The second part of the paradox of fate. The cover of the novel says destiny is a choice, but that’s only Libby’s part of it, that’s just the corruption arc, we’re past that now. [do imagine me late at night trying to string a theme together here; Blake does not make it easy.]
There’s something bigger going on here that is so amorphous by the end of the book I’m not sure we’re supposed to get it. Either that or I’m stupid. But the word fate is brought up again and again, and with it, Blake recycles one of the oldest themes literature knows. I’m familiar enough with the fate/free will debate in general, but I’m not sure what the point of it in this series is. Is it just a vehicle for the characters to figure out what they want to do after their stints at the Library? She seems a little too preoccupied with the subject for that. A few too many digressions into concepts of multiple universes and time travel.

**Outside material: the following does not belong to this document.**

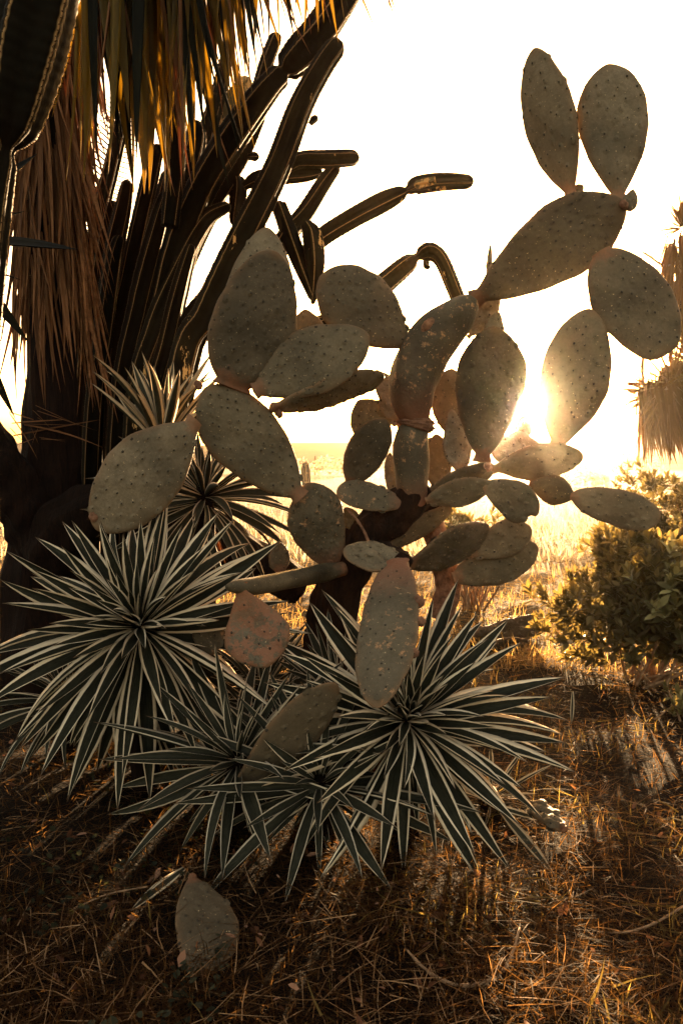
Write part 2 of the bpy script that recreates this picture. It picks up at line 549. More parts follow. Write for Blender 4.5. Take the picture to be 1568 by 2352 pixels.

It's a matter of choosing between feeling power and staying alive.
On this particular stage, Callum plays the cynic; Gideon, the optimist (despite what he’d tell you); Reina the theist; Atlas and Dalton the disciples; Parisa the analyst; Ezra the rebel; Tristan the skeptic—but oh, what a powerful one at that. (Nico just misses Libby. Libby is busy having a very exciting corruption arc and choosing her own destiny. Free will: 1)
These roles and this theme don’t really leave us anywhere real, though. In the real plot…well, I won’t spoil that far. There is a real plot, it’s just as halfhearted as the plot in the first book and still not really worth mentioning. But I’m okay with that, because now it is crystal clear to me that in order to be complete, this story needs (at least) one more book.
...that things would unravel given half a chance was part of an intricate infrastructure.